At this point I have to reiterate what I had previously said about the Hi-Fi’s superior sound and staging; every band I have seen at Hi-Fi has benefitted from the excellence of this club. I’m sure these opening bands would have been fine at a lesser venue, but Hi-Fi complimented everything that was good about them and elevated them beyond what they are accustomed to.

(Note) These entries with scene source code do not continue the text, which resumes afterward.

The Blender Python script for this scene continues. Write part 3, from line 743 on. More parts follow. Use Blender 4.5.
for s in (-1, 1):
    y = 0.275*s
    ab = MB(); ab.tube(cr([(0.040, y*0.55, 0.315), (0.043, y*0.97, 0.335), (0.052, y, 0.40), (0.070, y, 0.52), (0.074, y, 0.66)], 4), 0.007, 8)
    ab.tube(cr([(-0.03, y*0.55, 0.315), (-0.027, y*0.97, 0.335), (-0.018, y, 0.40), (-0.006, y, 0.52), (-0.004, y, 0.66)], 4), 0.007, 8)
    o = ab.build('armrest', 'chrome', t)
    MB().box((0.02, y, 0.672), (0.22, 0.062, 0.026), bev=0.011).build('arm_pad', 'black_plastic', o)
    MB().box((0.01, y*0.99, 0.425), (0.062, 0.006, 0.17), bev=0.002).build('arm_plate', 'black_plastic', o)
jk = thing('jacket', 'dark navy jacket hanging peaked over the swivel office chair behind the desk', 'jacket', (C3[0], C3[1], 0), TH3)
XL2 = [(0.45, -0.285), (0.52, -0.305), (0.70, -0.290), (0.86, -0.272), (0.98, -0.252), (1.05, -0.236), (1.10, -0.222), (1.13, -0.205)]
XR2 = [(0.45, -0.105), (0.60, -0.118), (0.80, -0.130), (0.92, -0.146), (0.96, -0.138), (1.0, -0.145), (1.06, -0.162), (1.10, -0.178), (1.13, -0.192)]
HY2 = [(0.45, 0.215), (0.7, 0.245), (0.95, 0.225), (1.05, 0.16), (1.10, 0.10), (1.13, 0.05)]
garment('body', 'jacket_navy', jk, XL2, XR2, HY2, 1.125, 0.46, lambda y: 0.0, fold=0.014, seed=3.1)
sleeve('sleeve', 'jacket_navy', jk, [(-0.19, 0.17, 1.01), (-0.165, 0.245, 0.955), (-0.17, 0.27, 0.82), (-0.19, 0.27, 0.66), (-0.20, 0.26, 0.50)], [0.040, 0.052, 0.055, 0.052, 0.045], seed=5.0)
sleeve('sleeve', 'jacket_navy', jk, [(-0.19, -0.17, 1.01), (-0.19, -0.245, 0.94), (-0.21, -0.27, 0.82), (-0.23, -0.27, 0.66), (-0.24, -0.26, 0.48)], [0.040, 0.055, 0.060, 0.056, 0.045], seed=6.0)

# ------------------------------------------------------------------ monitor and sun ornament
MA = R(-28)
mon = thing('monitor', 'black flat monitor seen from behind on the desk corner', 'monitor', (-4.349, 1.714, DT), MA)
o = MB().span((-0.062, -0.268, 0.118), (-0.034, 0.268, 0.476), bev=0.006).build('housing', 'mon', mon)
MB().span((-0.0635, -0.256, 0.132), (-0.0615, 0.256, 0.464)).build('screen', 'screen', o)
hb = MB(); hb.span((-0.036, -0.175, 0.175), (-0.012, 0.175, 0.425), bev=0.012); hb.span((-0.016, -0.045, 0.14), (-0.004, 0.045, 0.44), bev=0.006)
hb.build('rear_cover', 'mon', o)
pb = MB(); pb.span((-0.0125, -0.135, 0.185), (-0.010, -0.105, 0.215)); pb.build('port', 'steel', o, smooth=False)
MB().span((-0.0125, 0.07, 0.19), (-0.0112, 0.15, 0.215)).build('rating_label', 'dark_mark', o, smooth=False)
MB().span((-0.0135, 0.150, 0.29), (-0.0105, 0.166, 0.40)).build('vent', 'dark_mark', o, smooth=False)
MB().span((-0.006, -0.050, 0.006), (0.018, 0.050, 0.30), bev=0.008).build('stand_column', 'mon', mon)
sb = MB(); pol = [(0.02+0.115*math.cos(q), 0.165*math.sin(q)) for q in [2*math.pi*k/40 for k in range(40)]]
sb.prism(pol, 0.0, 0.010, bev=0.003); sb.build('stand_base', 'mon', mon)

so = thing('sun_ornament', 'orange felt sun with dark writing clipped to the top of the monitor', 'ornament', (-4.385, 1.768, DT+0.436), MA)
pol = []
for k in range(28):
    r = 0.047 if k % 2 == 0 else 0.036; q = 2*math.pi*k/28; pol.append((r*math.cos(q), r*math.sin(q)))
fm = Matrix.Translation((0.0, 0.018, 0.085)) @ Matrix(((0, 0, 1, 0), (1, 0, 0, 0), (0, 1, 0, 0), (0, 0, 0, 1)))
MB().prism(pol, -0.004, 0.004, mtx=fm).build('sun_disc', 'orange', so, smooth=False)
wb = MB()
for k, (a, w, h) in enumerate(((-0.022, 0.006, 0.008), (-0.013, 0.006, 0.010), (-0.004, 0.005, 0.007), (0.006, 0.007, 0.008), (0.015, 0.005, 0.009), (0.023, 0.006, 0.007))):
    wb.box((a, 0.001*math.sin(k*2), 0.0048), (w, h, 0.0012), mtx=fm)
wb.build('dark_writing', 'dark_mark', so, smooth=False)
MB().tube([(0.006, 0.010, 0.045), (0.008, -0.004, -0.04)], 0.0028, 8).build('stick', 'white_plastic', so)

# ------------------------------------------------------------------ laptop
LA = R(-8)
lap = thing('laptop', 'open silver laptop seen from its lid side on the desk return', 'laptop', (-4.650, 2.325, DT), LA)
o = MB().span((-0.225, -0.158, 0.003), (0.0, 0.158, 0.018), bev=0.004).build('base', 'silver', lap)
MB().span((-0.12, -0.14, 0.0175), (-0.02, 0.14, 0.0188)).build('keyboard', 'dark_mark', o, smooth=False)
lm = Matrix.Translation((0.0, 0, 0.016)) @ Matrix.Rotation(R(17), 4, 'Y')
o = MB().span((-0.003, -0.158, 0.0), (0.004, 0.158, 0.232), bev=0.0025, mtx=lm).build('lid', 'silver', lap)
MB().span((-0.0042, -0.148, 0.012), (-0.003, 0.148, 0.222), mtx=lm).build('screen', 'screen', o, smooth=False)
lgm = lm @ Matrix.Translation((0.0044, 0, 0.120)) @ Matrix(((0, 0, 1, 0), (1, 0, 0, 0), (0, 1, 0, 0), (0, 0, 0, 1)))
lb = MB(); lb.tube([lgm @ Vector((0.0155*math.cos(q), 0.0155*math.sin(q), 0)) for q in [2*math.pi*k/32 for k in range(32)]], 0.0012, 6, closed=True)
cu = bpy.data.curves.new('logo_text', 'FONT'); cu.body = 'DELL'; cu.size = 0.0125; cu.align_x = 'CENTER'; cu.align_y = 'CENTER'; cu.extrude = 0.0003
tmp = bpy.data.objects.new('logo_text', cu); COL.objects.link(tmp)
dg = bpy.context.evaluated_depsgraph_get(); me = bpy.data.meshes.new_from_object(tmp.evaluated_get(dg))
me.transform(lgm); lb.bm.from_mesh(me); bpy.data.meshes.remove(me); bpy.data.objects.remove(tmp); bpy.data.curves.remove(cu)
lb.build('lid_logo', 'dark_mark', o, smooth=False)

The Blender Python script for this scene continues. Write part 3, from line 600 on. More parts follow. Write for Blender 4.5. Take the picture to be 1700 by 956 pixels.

My previous experience with Obituary was at another fine club, Bogart’s in Cincinnati, but they were a support act for that show (and a killer one for certain) and as the headliner at an arguably superior venue, Obituary brought their “A” game. I was both amused and thrilled to see the band hit the stage for a buildup riff that went on for several minutes before singer John Tardy made his entrance. This was a technique famously utilized by James Brown in his heyday and it was proven to be a fine entrance for a death metal legend in a completely different musical universe. Tardy even borrowed deceased comedy icon Sam Kinison’s signature move of emitting a mighty primal scream away from the microphone. Luckily my wife and I were in the front row (again!) and Tardy basically yelled right in our faces! Throughout the set, Tardy tirelessly prowled the stage and acted as hype man for his bandmates and showed the appreciative crowd his enormous grin repeatedly. Donald Tardy’s drums were bestial and perfectly crushing, as was Terry Butler’s glorious bass tone. The guitars of Trevor Peres (rhythm) and Ken Andrews (lead) were ferocious, chunky, and lethal, and Obituary delivered a monstrous set of death metal elite tunes. The band seemed relaxed and fully aware of the pristine sound, lights, and stage setup.

It seems that Hi-Fi will be a club I will eagerly attend for a variety of musical styles. If they can make death metal sound that surgically clean, I can only imagine what they can do for more subtle styles of music.